Cari “giovani colleghi di mille sacrifici”, chi scrive è un
ragazzo di 30 anni, che per motivi di privacy dettati da accordi con il datore
di lavoro, preferisce mantenere l’anonimato.
Da qualche tempo ho iniziato a seguire Alessia e devo dire
che mi affascina proprio sia per le forme sia per il modo di affrontare questa
tipologia di problematiche, a dir poco senza precedenti.
Vi riporto la mia storia personale.
Prima calciatore, poi per motivi di salute (per fortuna non
gravi) ho dovuto abbandonare, così motivato dalla vita, decisi di iscrivermi ad
un corso di laurea in Economia e Gestione dei Servizi Turistici, pensai che
vivendo in un luogo ricco di risorse turistiche, questo fosse l’indirizzo
giusto da scegliere. Così feci, mi laureai alla triennale ed ecco puntualmente
il primo riscontro nella società… Centinai di CV inviati accompagnati da un
silenzio tombale! Eppure avevo espresso il massimo durante il percorso di studi
e dicendo grazie ai sacrifici dei miei genitori imparai benissimo anche l’inglese.
Come chiunque avrebbe fatto al posto mio, mi chiesi il perché di tale assenza
di opportunità, e dire che come prima esperienza mi sarei accontentato di
svolgere qualunque lavoro, seppur convinto e consapevole di quanto avessi
studiato… A quell’interrogativo trovai, al tempo, risposta; così, mi presi d’impegno
e di sacrificio e continuai con l’università… Magari il limite era la laurea
triennale… Iscritto e laureato alla specialistica in Scienze Economiche e Finanziarie,
riuscii a colmare il difetto di preparazione universitaria. A tal punto sperai
di essere pronto per ottenere un minimo di considerazione nel mondo del lavoro.

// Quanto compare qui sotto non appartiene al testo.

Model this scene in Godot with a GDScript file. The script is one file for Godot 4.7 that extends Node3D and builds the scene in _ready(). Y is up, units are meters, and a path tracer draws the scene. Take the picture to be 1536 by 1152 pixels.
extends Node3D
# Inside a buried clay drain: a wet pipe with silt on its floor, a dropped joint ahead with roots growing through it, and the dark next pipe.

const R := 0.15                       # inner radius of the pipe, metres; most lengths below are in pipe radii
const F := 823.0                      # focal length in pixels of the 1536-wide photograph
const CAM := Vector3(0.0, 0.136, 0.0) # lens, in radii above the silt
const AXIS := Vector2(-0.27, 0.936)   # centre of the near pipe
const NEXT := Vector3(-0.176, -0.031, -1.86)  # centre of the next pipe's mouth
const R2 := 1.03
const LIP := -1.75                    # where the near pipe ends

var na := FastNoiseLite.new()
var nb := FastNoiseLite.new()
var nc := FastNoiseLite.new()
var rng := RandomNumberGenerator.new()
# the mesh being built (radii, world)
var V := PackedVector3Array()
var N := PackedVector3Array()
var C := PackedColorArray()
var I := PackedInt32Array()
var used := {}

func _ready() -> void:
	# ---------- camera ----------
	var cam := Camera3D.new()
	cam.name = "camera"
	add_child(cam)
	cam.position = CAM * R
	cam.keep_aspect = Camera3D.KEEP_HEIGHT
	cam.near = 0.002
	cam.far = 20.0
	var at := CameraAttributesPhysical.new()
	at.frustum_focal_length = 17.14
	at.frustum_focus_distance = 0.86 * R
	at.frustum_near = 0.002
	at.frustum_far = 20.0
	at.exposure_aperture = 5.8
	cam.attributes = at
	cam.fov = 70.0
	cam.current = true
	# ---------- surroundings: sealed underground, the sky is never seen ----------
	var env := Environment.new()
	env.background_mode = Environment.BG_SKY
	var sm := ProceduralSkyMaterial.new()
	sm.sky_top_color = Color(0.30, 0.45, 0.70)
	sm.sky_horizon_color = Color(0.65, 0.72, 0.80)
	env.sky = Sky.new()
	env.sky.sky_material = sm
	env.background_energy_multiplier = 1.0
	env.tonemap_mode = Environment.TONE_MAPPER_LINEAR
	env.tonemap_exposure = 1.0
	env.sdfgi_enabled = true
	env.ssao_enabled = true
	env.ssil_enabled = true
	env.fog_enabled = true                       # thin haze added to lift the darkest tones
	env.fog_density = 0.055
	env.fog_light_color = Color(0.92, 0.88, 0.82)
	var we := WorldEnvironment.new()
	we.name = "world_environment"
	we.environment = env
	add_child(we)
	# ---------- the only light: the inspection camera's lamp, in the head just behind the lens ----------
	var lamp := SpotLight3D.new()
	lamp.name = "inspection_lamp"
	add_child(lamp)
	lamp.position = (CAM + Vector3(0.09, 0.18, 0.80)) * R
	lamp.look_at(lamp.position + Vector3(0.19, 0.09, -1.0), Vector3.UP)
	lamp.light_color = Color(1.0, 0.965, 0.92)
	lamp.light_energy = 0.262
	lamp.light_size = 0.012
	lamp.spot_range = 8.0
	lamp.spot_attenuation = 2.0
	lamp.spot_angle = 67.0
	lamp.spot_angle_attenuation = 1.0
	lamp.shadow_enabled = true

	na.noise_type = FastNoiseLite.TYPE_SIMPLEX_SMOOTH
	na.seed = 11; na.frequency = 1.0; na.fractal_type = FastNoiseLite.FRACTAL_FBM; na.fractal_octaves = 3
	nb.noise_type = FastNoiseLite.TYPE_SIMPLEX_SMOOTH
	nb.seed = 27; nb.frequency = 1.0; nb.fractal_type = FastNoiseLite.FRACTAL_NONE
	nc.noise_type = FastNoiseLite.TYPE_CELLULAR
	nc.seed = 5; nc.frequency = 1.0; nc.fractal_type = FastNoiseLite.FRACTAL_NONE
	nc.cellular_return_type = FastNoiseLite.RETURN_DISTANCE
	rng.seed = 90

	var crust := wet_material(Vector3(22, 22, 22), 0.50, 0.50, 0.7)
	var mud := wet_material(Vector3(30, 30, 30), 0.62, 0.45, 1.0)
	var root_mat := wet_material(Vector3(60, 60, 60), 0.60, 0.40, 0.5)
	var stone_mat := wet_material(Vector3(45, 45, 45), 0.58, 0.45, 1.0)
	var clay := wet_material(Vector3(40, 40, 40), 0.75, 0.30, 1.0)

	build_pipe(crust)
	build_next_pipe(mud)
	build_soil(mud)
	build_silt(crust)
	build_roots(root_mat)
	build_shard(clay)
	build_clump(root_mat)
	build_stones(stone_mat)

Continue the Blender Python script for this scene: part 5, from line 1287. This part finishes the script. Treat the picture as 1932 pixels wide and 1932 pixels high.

Il tempo passava ma nessuna risposta ricevette, anzi, ricordo di aver sostenuto
qualche colloquio per istituti di credito, molte speranze affondate
dall’incalzante crisi limitarono le possibilità e se qualche possibilità ci
poteva essere, fu subito stroncata dal fatto di non avere nel CV esperienza… Ma
se tutte le aziende chiedono esperienze, allora quale sarà la fine di tutti i
neo-laureati?
Cercai anche di svolgere un’attività privata, ho iniziato ha
presentare progetti turistici, cercavo di fare a “spallate” con le varie
amministrazioni locali per vendere e per creare situazioni di benessere, ma
nessuna considerazione. Forse troppo piccolo per progetti così grandi, o forse
troppo presuntuoso per amministrazioni così povere. Colpito dalla rabbia,
iniziai a studiare per un concorso, presso l’Agenzia delle Entrate, vinsi ed
entrai finalmente nel mondo del lavoro… Ero felice perché iniziai con la mia
prima esperienza lavorativa… Ma non potevo essere soddisfatto, forse sbagliando
perché oggi ci si dovrebbe accontentare! Scelte di vita, scelte testarde, forse
sbagliate mi portarono ad abbandonare il lavoro trovato e mi rivolsi all’estero,
in particolare al sogno inglese, lingua che tanto avevo studiato e che tanto mi
era piaciuta. Mi trasferii in UK, mi inserii e dopo qualche settimana di permanenza
trovai anche il lavoro che tanto desideravo. Oggi, lavoro per una famosa
società d’investimenti che ha clienti in tutto il mondo. Si vendono progetti
capaci di creare valore, ricchezza e posti di lavoro; ma pochi di essi hanno ha
riferimento il territorio italiano perché molte tasse, molte sono anche le
pressioni di ogni genere.
I sacrifici, vi giuro che li ho fatti e ancora oggi continuo
a farli tanto che, ritornerei nel luogo che mi ha visto crescere, anche senza
una sola moneta nelle tasche. Ma, prima ho l’esigenza di essere soddisfatto
almeno una volta nella vita. Allora pongo una domanda: premesso che, come
narrava Sant’Agostino “nessuno mai ha conosciuto la gioia per desiderarla così
tanto”
Ma perché i sacrifici fatti dai giovani italiani riescono a
trovar risconto nella maggior parte dei
casi all’estero? Che cosa c’è di tanto strano in noi giovani italiani da non
essere capiti dal nostro stesso territorio? Perché molto spesso all’estero ci
capiscono, o meglio cosa di noi non viene compreso qui?